The druid before me put Entangle on the lich and I cast silence immediately after. With silence, I intended that we MIGHT get one turn of the lich burning their movement to get out of the bubble of silence.

Liches don't have great strength. Entangle requires a strength saving throw. Our melee and casters absolutely demolished the lich within 3 rounds.

Yep. This is the Silence + Grapple strategy, with one key difference:

The lich should have burned his Legendary Resistance vs Entangle, whereas Grapple doesn't allow a save. Glad to see someone chiming in with actual play experience of it!

Honkytonk
2019-12-03, 04:13 AM
Yep. This is the Silence + Grapple strategy, with one key difference:

The lich should have burned his Legendary Resistance vs Entangle, whereas Grapple doesn't allow a save. Glad to see someone chiming in with actual play experience of it!

Yeah it was really fun. Honestly again, I thought I was buying us ONE turn. But the damage kept piling on and the DM was getting more and more distressed, so on the third round, I cast Cutting Words just for disadvantage against his target, and he died. From WORDS. Everyone was laughing and the DM was a little depressed.

The next fight against the lich is going to be rough, due to that strategy we stumbled upon, I think.

My main plan is to back up about 2 feet behind the casters (I'm a bard) and cast Anti-Magic Zone, so they can step back into it after they've had their turn. I'm hoping this will keep at least 2/3rds of the party in relative safety as the lich really doesn't have much that isn't magical.

We don't really do grappling in this party but I can see that it's a better option than entangle, thanks for that tip.

Rokir
2019-12-03, 04:55 AM
As a DM i like to let everything have a consequence. If they want to challenge a dangerous enemy, so be it. Just make sure they know this is going to be tough.
But it seems your party is well informed.

You can make this challenge as tough or easy as you want.
A single enemy out in the open? If the party can surprise him and/or engage him as group in melee he might fall within the first round.
A prepared spellcaster knowing that a dangerous party is going to meet hin? Quite a challenge.

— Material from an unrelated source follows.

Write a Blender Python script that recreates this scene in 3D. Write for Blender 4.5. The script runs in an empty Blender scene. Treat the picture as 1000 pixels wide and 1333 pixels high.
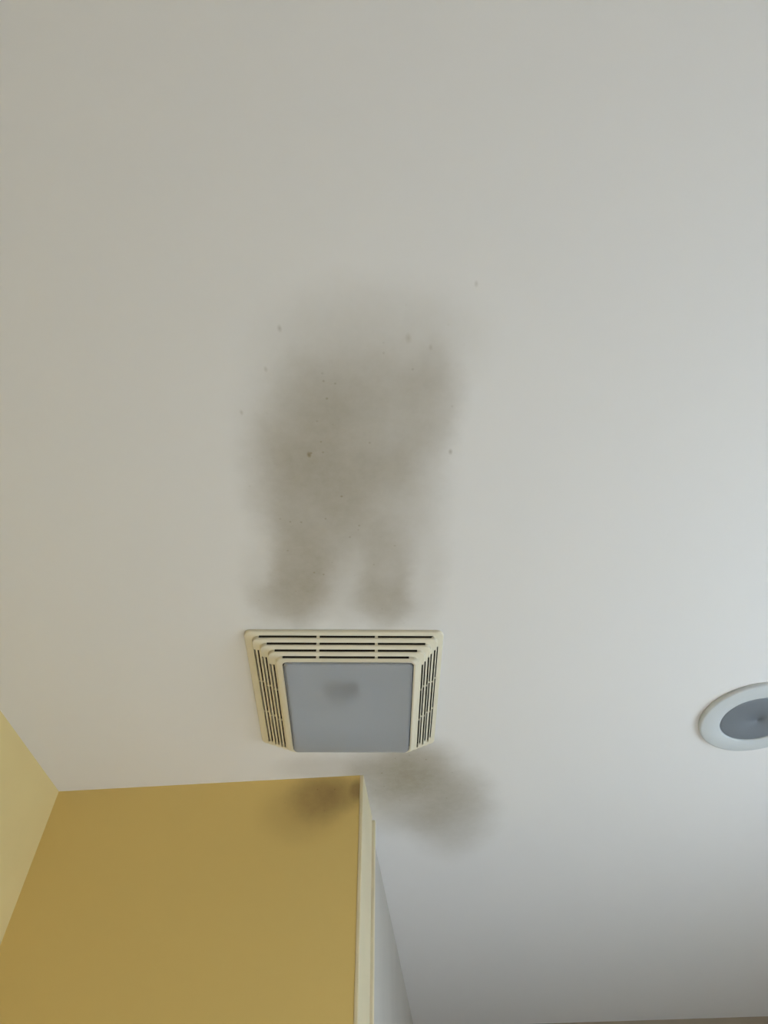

It is important to plan this encounter throughoutly. So the scout / scrying mage / divination spell of the party has the opportunity to detect possible traps or preparations. Don’t invent things afterwards. An invisible wall of force should be already there when the mage searches for it, not when the archer initiates the ambush.

I would approach the encounter this way:

-think about how the lich would approach such a party in the open field
-> preferably not at all. Place an illusion and wait far away (or at the edge of your offensive spells) protected with spells and more illusions

-plan ahead for escape solutions
-> spells are good but can be denied. Maybe Burrowing Minions or invisible flying ones? Contigency spells etc

-plan ahead for attack options
-> again minions & spells. Maybe environmental threats (cliffs or something available?)

-think about what would happen if the party goes down.
-> they know they are going to challenge a dangerous foe. They should have own preparations for that case.
if they don’t have any and don’t want to die: deus ex & raise the party by the power and will of their god is an option. Do they have NPC friends capable of doing this? They could end in the lichs dungeon as specimen/prisoner and have to escape. Or they could get raised as undead minions and get the opportunity to claim back their free will & soul.

If you throughoutly planned this encounter and the party comes up with a genius tactic this will be a well deserves victory. Even if they end it with one turn.
If they fail its not because some ad hoc decisions. And this failure might lead to a new plot hook.

As long as it’s not „godly fireball of lichly doom; everyone dies“ you should be fine.